CDL school operator sentenced to prison, fined for bribing examiner

Updated Apr 17, 2024
Judge's gavel

A Philadelphia CDL school operator has been sentenced to more than four and a half years in prison after pleading guilty to having bribed a CDL examiner. 

U.S. Attorney Jacqueline C. Romero announced that Vladimir Tsymbalenko, 53, the former owner of Vlad’s CDL School in Philadelphia, was sentenced to 57 months’ imprisonment, three years of supervised release, and a $5,000 fine. U.S. District Court Judge Jeffrey L. Schmehl sentenced Tsymbalenko for bribing a commercial driver’s license examiner to pass some of Tsymbalenko’s students who did not actually pass, or never even took, the CDL examination, and for asking a witness to lie.

On Oct. 11, 2023, Tsymbalenko pleaded guilty to one count of bribery concerning programs receiving federal funds and one count of witness tampering.

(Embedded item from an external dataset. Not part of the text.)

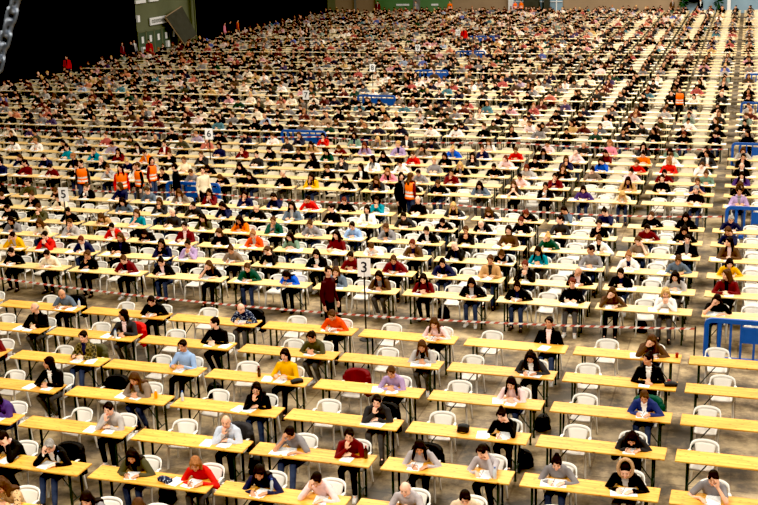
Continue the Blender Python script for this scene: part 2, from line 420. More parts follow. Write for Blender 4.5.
HAIR = {}
def hair_mesh(pn, style):
    k = (pn, style)
    if k in HAIR: return HAIR[k]
    s = skeleton(pn); Hc, HR = s['Hc'], s['HR']; b = MB()
    h = lambda x, y, z: Hc+HR@V((x, y, z))
    vox = .011
    if style == 'bald':
        for i in range(9):
            t = PI*i/8; b.ell(h(.08*math.cos(t), .012+.086*math.sin(t), -.008+.012*math.sin(t)), (.014, .016, .03), HR, 8, 6)
    elif style == 'hood':
        b.ell(h(0, .02, .03), (.083, .098, .105), HR, 18, 12)
    else:
        big = .006 if style in ('curly', 'bob', 'long') else 0
        b.ell(h(0, .024, .028), (.084+big, .1+big, .106+big), HR, 20, 14)
        b.ell(h(0, .045, -.02), (.074, .07, .075), HR)
        for sx in (-1, 1): b.ell(h(sx*.066, -.02, .045), (.025, .055, .045), HR)
        b.ell(h(.02, -.055, .092), (.05, .03, .024), HR)
    if style in ('long', 'bob', 'curly'):
        n = {'long': 4, 'bob': 2, 'curly': 3}[style]; rr = {'long': .031, 'bob': .034, 'curly': .046}[style]
        for sx in (-1, 1):
            for (x, y) in ((.076, .016), (.066, .05), (.03, .085)):
                p = h(sx*x, y, .02); c = h(sx*x*1.06, y*1.04, -.06)
                b.cap(p, c, rr*.75, rr)
                for i in range(n-1):
                    g = V((sx*.012, .006 if y > .03 else -.012, -.062)); q = c+g
                    tx = s['sh']-q; tx.z = 0
                    if q.z < s['sh'].z+.06 and abs(q.y-s['sh'].y) < .13: q.y = s['sh'].y+(.13 if y > .03 else -.12)
                    b.cap(c, q, rr, rr*(.95 if i < n-2 else .7)); c = q
        if style == 'curly':
            rnd = random.Random(5)
            for i in range(34):
                t = rnd.uniform(0, 2*PI); z = rnd.uniform(-.08, .12); y = .02+.1*math.sin(t)*(1-.3*abs(z)/.12)
                if y < -.045 and z < .06: continue
                b.ell(h(.098*math.cos(t)*(1-.35*max(z, 0)/.12), y, z), (.024,)*3, HR, 8, 6)
    if style == 'ponytail':
        b.ell(h(0, .115, .05), (.028,)*3, HR, 10, 8); b.cap(h(0, .125, .045), h(0, .15, -.05), .026, .03); b.cap(h(0, .15, -.05), h(.02, .13, -.15), .03, .014)
    if style == 'bun': b.ell(h(0, .07, .125), (.042, .042, .036), HR, 14, 10)
    me = solid(b, 'hair', [HM['dark']], vox, 2, .5)
    HAIR[k] = me; return me

def sleeve_end(a, cut):
    return a['E']+(a['W']-a['E'])*cut
TOP = {}
def top_mesh(pn, kind):
    k = (pn, kind)
    if k in TOP: return TOP[k]
    s = skeleton(pn); b = MB(); d1, d2, d3 = s['d']
    inf = {'sweater': .012, 'jacket': .026, 'tee': .010}[kind]
    b.loft(torso_secs(s, inf))
    ra = {'sweater': (.062, .05, .036), 'jacket': (.072, .060, .044), 'tee': (.064, .058, .05)}[kind]
    for a in s['arms']:
        b.ell(a['S'], (ra[0]*1.02,)*3)
        b.cap(a['S']+V((-a['side']*.06, 0, .012)), a['S'], ra[0]*.8, ra[0]*1.02)
        if kind == 'tee': b.cap(a['S'], a['S']+(a['E']-a['S'])*.62, ra[0], ra[1])
        else:
            b.cap(a['S'], a['E'], ra[0], ra[1]); w = sleeve_end(a, .93); b.cap(a['E'], w, ra[1], ra[2])
            b.ell(w, (ra[2]*1.08,)*3)
    f3 = d3.cross(X_).normalized(); cz = s['neck']-d3*.012
    n = 14; R0 = .068 if kind != 'jacket' else .082
    for i in range(n):                                   # collar ring
        t = 2*PI*i/n; p = cz+X_*R0*math.cos(t)+f3*R0*.92*math.sin(t)
        b.ell(p, (.022,)*3 if kind != 'jacket' else (.03,)*3, None, 8, 6)
    mats = [cloth('grey'), cloth('white')] if kind == 'jacket' else [cloth('grey')]
    me = solid(b, 'top', mats, .0125, 3, .6)
    if kind == 'jacket':                                  # open front shows the shirt
        pc = np.array([tuple(p.center) for p in me.polygons]); nm = np.array([tuple(p.normal) for p in me.polygons])
        rel = (pc-np.array(s['waist'])) @ np.array(d2)
        op = (np.abs(pc[:, 0]) < .018+.10*np.clip(rel, 0, .35)) & (nm[:, 1] < -.25) & (rel > -.02)
        me.polygons.foreach_set('material_index', op.astype(int))
    TOP[k] = me; return me

LEG = {}
def trouser_mesh(pn):
    if pn in LEG: return LEG[pn]
    s = skeleton(pn); b = MB()
    b.loft([(c, ax, ay, rx, ry) for c, ax, ay, rx, ry in torso_secs(s, .008)[:3]])
    for H, K, A, F in s['legs']:
        b.cap(H, K, .092, .068); b.cap(K, A+Z_*.02, .066, .05)
    LEG[pn] = solid(b, 'trousers', [M_dtrou], .015, 3, .6); return LEG[pn]
SHOE = {}
def shoe_mesh(pn, i):
    if (pn, i) in SHOE: return SHOE[pn, i]
    s = skeleton(pn); H, K, A, F = s['legs'][i]; b = MB()
    d = V((F.x-A.x, F.y-A.y, 0)).normalized(); Rm = Matrix((Z_.cross(d)*-1, d, Z_)).transposed()
    g = V((A.x, A.y, 0))
    b.ell(g+d*.0+Z_*.05, (.042, .055, .05), Rm); b.ell(g+d*.075+Z_*.036, (.046, .1, .034), Rm); b.cap(g+Z_*.05, A+Z_*.01, .044, .046)
    b.box(g+d*.05+Z_*.011, (.082, .25, .022), Rm)
    SHOE[pn, i] = solid(b, 'shoe', [M_shoe], .011, 2, .6); return SHOE[pn, i]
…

“The last thing anyone should want on our roads are people behind the wheel of big rigs or school buses with bogus CDL certifications,” said Romero. “Licensure standards are intended to ensure that someone has the training and skills needed to safely move these huge vehicles and their cargo — human or otherwise — from Point A to Point B. As Tsymbalenko’s nearly five-year prison sentence shows, my office and our partners will work to hold accountable anyone seeking to evade such critical government regulations.”

“This sentencing of Vladimir Tsymbalenko demonstrates the Department of Transportation Office of Inspector General’s (DOT-OIG) commitment to pursuing individuals in the motor carrier industry who are willing to compromise the safety of the traveling public for personal gain,” stated Christopher A. Scharf, Regional Special Agent in Charge for DOT-OIG. “Working with our agency, law enforcement, and prosecutorial partners, we remain focused in our efforts to prevent, detect, and prosecute fraud schemes that compromise the integrity of DOT’s safety programs.”

“Corruption and fraud, at any level, is not tolerated, especially for licensing standards designed to keep our community safe,” said Wayne A. Jacobs, Special Agent in Charge of FBI Philadelphia. “The FBI will continue to work alongside our federal, state and local partners to pursue those who orchestrate these fraudulent schemes which undermine the integrity of these licenses.”